Given data:
-------------------------
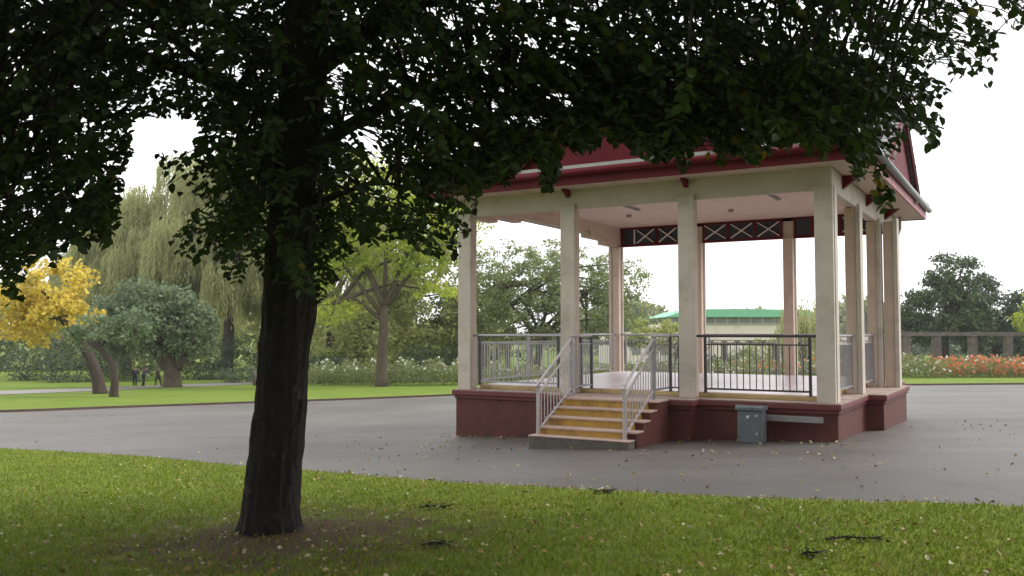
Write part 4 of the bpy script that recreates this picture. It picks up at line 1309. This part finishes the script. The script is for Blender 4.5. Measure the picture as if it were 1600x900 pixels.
prof_ = [(-19.6 + 24.2 * t / N_, 8.95 + .16 * math.sin(math.pi * min(1, max(0, (t / N_ - .08) / .8))) - (0 if t > 4 else (4 - t) * .30)) for t in range(N_ + 1)]
poly = [(-19.6, 7.76)] + prof_ + [(4.6, 7.76)]
b.prism(poly[::-1], 'y', -1.6, 23)
b.build('roof', M['groof'], bd)
b = MB(); b.box(-29, -19.1, -6, 14, -.5, 5.2); b.build('wing', M['bwall'], bd)
for q in range(4):
    b = MB(); b.box(-28 + q * 2.3, -26.6 + q * 2.3, -6.12, -6.02, 1.6, 3.6); b.build('window', M['glassband'], bd)
b = MB(); b.tube([(-17.5, -.2, 7.8), (-17.5, -.2, 11.8)], [.08, .05], 6); b.build('pole', M['frame'], bd)

h = empty('hut', (37, 98, ground(37, 98))); tag(h, 'small pale building with a low roof beside the right-hand dark tree', 'building')
b = MB(); b.box(-3, 3, 0, 4, -.3, 2.9); b.build('wall', M['bwall'], h)
b = MB(); b.prism([(-.4, 2.91), (4.4, 2.91), (2, 3.9)], 'x', -3.3, 3.3); b.build('roof', M['slate'], h)

# grey post on the far lawn
b = MB(); b.tube([(0, 0, -.1), (0, 0, 1.1), (0, 0, 1.18)], [.16, .15, .08], 12)
gpst = b.build('concrete_post', M['stone'], smooth=True); gpst.location = (-21.4, 74.5, ground(-21.4, 74.5))
tag(gpst, 'short grey post on the far lawn just left of the near trunk', 'post')


# ------------------------------------------------------------------ people far away on the path
def person(x, y, rz, height, top, legs, label, lean=0., group=None):
    j = {'pelvis': (0, 0, .95), 'waist': (0, .0, 1.1), 'chest': (0, .05 + lean * .25, 1.34 - lean * .08), 'neck': (0, .05 + lean * .45, 1.5 - lean * .16), 'head': (0, .08 + lean * .55, 1.62 - lean * .2), 'crown': (0, .08 + lean * .6, 1.74 - lean * .22)}
    for s, k in ((-1, 'l'), (1, 'r')):
        st = .16 * s
        j['sh' + k] = (.19 * s, .05 + lean * .38, 1.43 - lean * .12); j['el' + k] = (.25 * s, .02 + lean * .6 + st * .5, 1.15 - lean * .05); j['wr' + k] = (.24 * s, .16 + lean * .7 + st, .95)
        j['ha' + k] = (.24 * s, .2 + lean * .7 + st, .87)
        j['hi' + k] = (.10 * s, 0, .90); j['kn' + k] = (.11 * s, .06 - st, .5); j['an' + k] = (.11 * s, -.04 - st * 1.4, .08); j['to' + k] = (.12 * s, .12 - st * 1.4, .04)
    rad_ = dict(pelvis=.16, waist=.14, chest=.17, neck=.06, head=.10, crown=.075, shl=.08, shr=.08, ell=.055, elr=.055, wrl=.04, wrr=.04, hal=.04, har=.04, hil=.11, hir=.11, knl=.075, knr=.075, anl=.05, anr=.05, tol=.04, tor=.04)
    E_ = [('pelvis', 'waist'), ('waist', 'chest'), ('chest', 'neck'), ('neck', 'head'), ('head', 'crown')]
    for k in 'lr': E_ += [('chest', 'sh' + k), ('sh' + k, 'el' + k), ('el' + k, 'wr' + k), ('wr' + k, 'ha' + k), ('pelvis', 'hi' + k), ('hi' + k, 'kn' + k), ('kn' + k, 'an' + k), ('an' + k, 'to' + k)]
    names = list(j); sc_ = height / 1.8
    me = bpy.data.meshes.new('person')
    me.from_pydata([tuple(c * sc_ for c in j[n]) for n in names], [(names.index(a), names.index(b)) for a, b in E_], [])
    o = link_mesh('person', me); o.location = (x, y, ground(x, y) + .02); o.rotation_euler = (0, 0, rz)
    sk = o.modifiers.new('skin', 'SKIN'); o.modifiers.new('sub', 'SUBSURF').levels = 1
    for n, v in zip(names, me.skin_vertices[0].data):
        v.radius = (rad_[n] * sc_ * 1.2, rad_[n] * 1.2 * sc_ * (.75 if n in ('chest', 'waist', 'pelvis') else 1)); v.use_root = n == 'pelvis'
    m = bpy.data.materials.new('clothes'); m.use_nodes = True
    N = m.node_tree.nodes; Lk = m.node_tree.links; bb = N['Principled BSDF']; bb.inputs['Roughness'].default_value = .9
    tc = N.new('ShaderNodeTexCoord'); sp_ = N.new('ShaderNodeSeparateXYZ'); rp = N.new('ShaderNodeValToRGB'); dv = N.new('ShaderNodeMath'); dv.operation = 'DIVIDE'; dv.inputs[1].default_value = height
    Lk.new(tc.outputs['Object'], sp_.inputs[0]); Lk.new(sp_.outputs[2], dv.inputs[0]); Lk.new(dv.outputs[0], rp.inputs[0]); Lk.new(rp.outputs[0], bb.inputs['Base Color'])
    rp.color_ramp.interpolation = 'CONSTANT'
    el = rp.color_ramp.elements; el[0].color = (.02, .02, .02, 1); el[1].position = .05; el[1].color = (*legs, 1)
    for ps, c in ((.53, top), (.835 - lean * .08, (.35, .22, .16)), (.93 - lean * .12, (.03, .02, .015))):
        q = el.new(ps); q.color = (*c, 1)
    me.materials.append(m)
    return tag(o, label, 'person', group)


person(-30.75, 73.0, R(20), 1.7, (.018, .02, .022), (.015, .016, .02), 'person in black leaning forward on the far path, left of two others', .7)
person(-30.15, 73.2, R(-20), 1.68, (.05, .055, .06), (.014, .014, .016), 'person in a dark grey jacket bending over between the two others on the path', .6)
person(-29.15, 73.8, R(80), 1.62, (.05, .045, .03), (.02, .022, .015), 'person in brown walking upright on the right of the group on the path', .1)

# small broken twigs lying on the lawn
def fallen_twig(x, y, L, label):
    b = MB(); z = ground(x, y) + .05
    e = empty('fallen_twig', (x, y, z)); tag(e, label, 'twig', 'fallen leafy twigs on the near lawn')
    b.tube([(-L / 2, 0, 0), (-L / 6, .03, .012), (L / 6, -.02, .015), (L / 2, .03, .02)], [.006, .006, .005, .003], 5)
    for k in range(5):
        a = rnd.uniform(-L / 3, L / 2.2)
        b.tube([(a, 0, .01), (a + rnd.uniform(-.06, .1), rnd.uniform(-.1, .1), .04)], [.004, .002], 4)
    b.build('stem', M['bark'], e)
    n = 20; P = np.stack([nr.uniform(-L / 2, L / 2, n), nr.normal(0, .035, n), nr.uniform(-.01, .012, n)], 1)
    V, F = leaves_mesh(P, .03 + .025 * nr.random(n), nr.normal(size=(n, 3)) * np.array([1, 1, .12]), nr.normal(size=(n, 3)) + np.array([0, 0, 1.]), .6, .3)
    np_mesh('leaves', V, F, M['drytwig'], e)
fallen_twig(2.31, 6.05, .42, 'largest dark leafy twig lying on the lawn near the bottom right')
fallen_twig(-.68, 8.02, .30, 'dark leafy twig on the lawn right of the near trunk')
fallen_twig(1.87, 5.62, .16, 'small dark twig lowest on the lawn at the bottom right')
fallen_twig(.89, 8.68, .20, 'small dark twig at the edge of the asphalt below the stairs')
fallen_twig(-.52, 6.3, .22, 'dark twig among the fallen leaves below right of the trunk')

# ------------------------------------------------------------------ air
b = MB(); b.box(-260, 260, -60, 420, -9, 40)
hz = b.build('haze', [])
tag(hz, 'thin even haze over the park', kind='stuff')
m = bpy.data.materials.new('haze'); m.use_nodes = True
N = m.node_tree.nodes
N.remove(N['Principled BSDF'])
pv = N.new('ShaderNodeVolumePrincipled'); pv.inputs['Density'].default_value = .00035; pv.inputs['Color'].default_value = (.95, .96, .95, 1)
m.node_tree.links.new(pv.outputs[0], N['Material Output'].inputs['Volume'])
hz.data.materials.append(m)
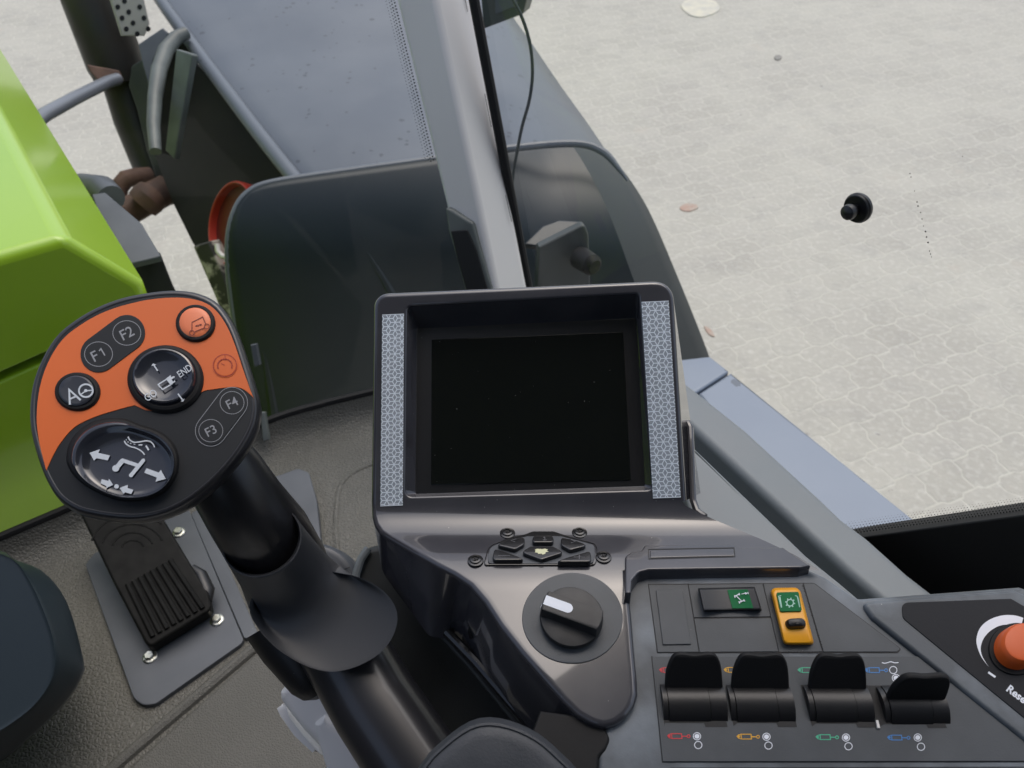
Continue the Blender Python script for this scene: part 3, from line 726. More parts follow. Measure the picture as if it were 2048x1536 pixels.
b = MB(); b.tube([P(x, y, d) for x, y, d in [(a, c, 1.12 + .10*max(0, c)/340) for a, c in catmull([(998, -60), (1024, -4), (1044, 35), (1060, 88), (1065, 145), (1059, 199), (1044, 254), (1034, 305), (1027, 345), (1024, 372)], 6, False)]], .0026, 10)
b.build('hanging_cable', M['cable'], label='thin dark cable hanging in a curve beside the pillar', cat='cable')
# ---- door sill beam
DSP = Plane((0, 0, CAM.z-.61), UZ)
ds = thing('door_sill', 'matte grey door sill beam running below the side window', 'door sill', DSP.at(1600, 1000) - UZ*.3)
ro, ri = DSP.at(1493, 857).dot(TR), DSP.at(1641, 1093).dot(TR)
def dpx(f, r): return proj(tp(f, r, CAM.z-.61))[:2]
b = MB(); b.plate([dpx(.60, ro), (1403, 786), (1493, 857), (1641, 992), (1687, 1036), (1736, 1072), (1818, 1145), dpx(-.3, ro-.01), dpx(-.3, ri-.01), (1695, 1143), (1641, 1093), (1378, 849), dpx(.62, ri)], DSP, 0, .06, .009, 6); b.build('beam', M['frame'], ds)
b = MB(); b.plate([dpx(.59, ro-.03), (1403, 812), (1493, 887), (1641, 1020), (1740, 1115), dpx(-.29, ro-.03), dpx(-.29, ri-.005), (1641, 1105), (1378, 861), dpx(.61, ri-.005)], DSP, -.06, .34, .01); b.build('inner_door_panel', M['deep'], ds)

# ================================================================== DISPLAY CONSOLE
MP = plane_px(1050, 800, .56, 45, 0)
k1p = MP.at(1050, 1040); K1 = Plane(k1p, nrm(100)); K2 = Plane(K1.at(1090, 1140), nrm(82)); SP = K2.off(-.0062)
def dep(pl, x, y): return (pl.at(x, y)-CAM).dot(AX)
def smin(a, c, k): h = max(k-abs(a-c), 0)/k; return min(a, c) - h*h*k/4
def kdepth(x, y):
    d = smin(dep(MP, x, y), dep(K1, x, y), .016) if y < 1108 else dep(K1, x, y)
    if y > 1080: d = -smin(-d, -dep(K2, x, y), .006)
    return d
con = thing('display_console', 'glossy anthracite armrest console with a dark display and keypad', 'console', P(1060, 1300, .60))
hole = rpoly([(815, 613, 12), (1278, 588, 9), (1304, 979, 10), (811, 993, 14)], 6)
b = MB()
NX = 30; YB = 1002.
def xl(y): return 753 + (y-1002)*.08
botrow = [(752 + (1365-752)*k/NX, YB) for k in range(NX+1)]
topc = rpoly([(752, YB), (757, 596, 22), (1338, 570, 34), (1365, YB)], 8)      # left-bottom ... right-bottom
outer = topc + [p for p in reversed(botrow[1:-1])]
oi = b.ring([MP.at(x, y) for x, y in outer])
h2 = [MP.uv(MP.at(x, y)) for x, y in hole]
if area(h2) < 0: h2.reverse()
hr = [b.ring([MP.xyz(u, v, -.0022*(1-math.cos(a))) for u, v in offset(h2, .0022*(1-math.sin(a)))]) for a in (0, .4, .8, 1.2, math.pi/2)]
for a, c in zip(hr, hr[1:]): b.bridge(a, c)
b.cap(oi, [hr[0]])
SC = plane3(MP.at(833, 657, -.024), MP.at(1274, 636, -.024), MP.at(1060, 985, -.005))
back = rpoly([(834, 657, 4), (1273, 637, 4), (1290, 972, 4), (831, 988, 4)], 6)
bi = b.ring([SC.at(x, y) for x, y in (back if area([MP.uv(MP.at(*q)) for q in back]) > 0 else back[::-1])])
# match the start of the recess floor to the rim so that the walls run straight
best = min(range(len(bi)), key=lambda k: (b.v[bi[k]]-b.v[hr[-1][0]]).length)
bi2 = bi[best:]+bi[:best]
if len(bi2) == len(hr[-1]): b.bridge(hr[-1], bi2)
else:
    n = len(hr[-1]); rs2 = b.ring([Vector(p) for p in resample([tuple(b.v[i]) for i in bi2], n)]); b.bridge(hr[-1], rs2)
# sheet below the display: hollow fillet, keypad shelf
def sheet(rows, n=NX):
    prev = None
    for y, xa, xb in rows:
        r_ = b.ring([P(xa + (xb-xa)*k/n, y, kdepth(xa + (xb-xa)*k/n, y)) for k in range(n+1)])
        if prev: b.bridge(prev, r_, False)
        prev = r_
ysA = [YB] + [1002 + 4.6*k for k in range(1, 31)]
def interp(t, tab):
    for (a, va), (c, vc) in zip(tab, tab[1:]):
        if t <= c: return va + (vc-va)*max(0, (t-a)/(c-a))
    return tab[-1][1]
XL = [(1002, 752), (1030, 753.5), (1045, 758), (1058, 768), (1075, 796), (1100, 840), (1140, 912), (1165, 948), (1200, 978), (1247, 1008), (1300, 1050), (1350, 1094), (1395, 1134), (1420, 1160), (1434, 1184), (1440, 1206)]
XRA = [(1002, 1365), (1012, 1372), (1022, 1392), (1040, 1430), (1080, 1526), (1110, 1590), (1140, 1640)]
sheet([(y, interp(y, XL), interp(y, XRA)) for y in ysA])
XRB = [(1138, 1243), (1160, 1245), (1236, 1253), (1300, 1258), (1358, 1263), (1385, 1264), (1405, 1258), (1425, 1243), (1436, 1226), (1440, 1210)]
ysB = [1140 + 5*k for k in range(58)] + [1428, 1432, 1436, 1440]
sheet([(y, interp(y, XL), interp(y, XRB)) for y in ysB])
# rounded edges that turn down into the side walls
def skirt(chain, nfun, r_, drop, flare=0., segs=4):
    pts = [Vector(p) for p in chain]; rings = []
    m = len(pts); outs = []
    for i in range(m):
        t = (pts[min(i+1, m-1)] - pts[max(i-1, 0)]).normalized(); n = nfun(i); outs.append((t.cross(n).normalized(), n))
    for k in range(segs+1):
        a = k/segs*math.pi/2
        rings.append(b.ring([p + o*(r_*math.sin(a)) - n*(r_*(1-math.cos(a))) for p, (o, n) in zip(pts, outs)]))
    fl_ = flare if callable(flare) else (lambda i: flare)
    rings.append(b.ring([p + o*(r_+fl_(i)) - n*drop(i) if callable(drop) else p + o*(r_+fl_(i)) - n*(r_+drop) for i, (p, (o, n)) in enumerate(zip(pts, outs))]))
    for a, c in zip(rings, rings[1:]): b.bridge(a, c, False)
mch = list(reversed(topc))                                      # right-bottom -> over the top -> left-bottom
nM = len(mch)
left = [(interp(y, XL), y) for y in ysA[1:]] + [(interp(y, XL), y) for y in ysB[1:]]
right_up = [(interp(y, XRB), y) for y in reversed(ysB)][1:]
chain2d = mch + left + right_up
chain = [MP.at(x, y) for x, y in mch] + [P(x, y, kdepth(x, y)) for x, y in left] + [P(x, y, kdepth(x, y)) for x, y in right_up]
def nf(i):
    if i < nM: return MP.n
    x, y = chain2d[i]
    if i < nM + len(left):
        f = min(1, max(0, (y-1002)/60)); n = MP.n.lerp(K1.n, f)
        if y > 1120: n = K1.n.lerp(K2.n, min(1, (y-1120)/30))
        return n.normalized()
    return K2.n
def flare(i):
    if i >= nM: return .0 if i >= nM+len(left) else .012*min(1, max(0, (chain2d[i][1]-1040)/80))
    return .010 + .011*(chain2d[i][1]-590)/410 if chain2d[i][0] > 1320 and chain2d[i][1] > 590 else (.002 if chain2d[i][1] > 640 else .0)
skirt(chain, nf, .0036, (lambda i: .05 if i < nM else (interp(chain2d[i][1], [(1002, .045), (1040, .03), (1100, .05), (1140, .066), (1440, .07)]) if i < nM+len(left) else .02)), flare)
shell = b.build('housing', M['gloss'], con, merge=.00002, angle=50)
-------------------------
Give back exactly the lines from the top of the records to the line containing "b.build('roof', M['slate'], h)", both included, and no pictures.

Exercise solution:
Write part 4 of the bpy script that recreates this picture. It picks up at line 1309. This part finishes the script. The script is for Blender 4.5. Measure the picture as if it were 1600x900 pixels.
prof_ = [(-19.6 + 24.2 * t / N_, 8.95 + .16 * math.sin(math.pi * min(1, max(0, (t / N_ - .08) / .8))) - (0 if t > 4 else (4 - t) * .30)) for t in range(N_ + 1)]
poly = [(-19.6, 7.76)] + prof_ + [(4.6, 7.76)]
b.prism(poly[::-1], 'y', -1.6, 23)
b.build('roof', M['groof'], bd)
b = MB(); b.box(-29, -19.1, -6, 14, -.5, 5.2); b.build('wing', M['bwall'], bd)
for q in range(4):
    b = MB(); b.box(-28 + q * 2.3, -26.6 + q * 2.3, -6.12, -6.02, 1.6, 3.6); b.build('window', M['glassband'], bd)
b = MB(); b.tube([(-17.5, -.2, 7.8), (-17.5, -.2, 11.8)], [.08, .05], 6); b.build('pole', M['frame'], bd)

h = empty('hut', (37, 98, ground(37, 98))); tag(h, 'small pale building with a low roof beside the right-hand dark tree', 'building')
b = MB(); b.box(-3, 3, 0, 4, -.3, 2.9); b.build('wall', M['bwall'], h)
b = MB(); b.prism([(-.4, 2.91), (4.4, 2.91), (2, 3.9)], 'x', -3.3, 3.3); b.build('roof', M['slate'], h)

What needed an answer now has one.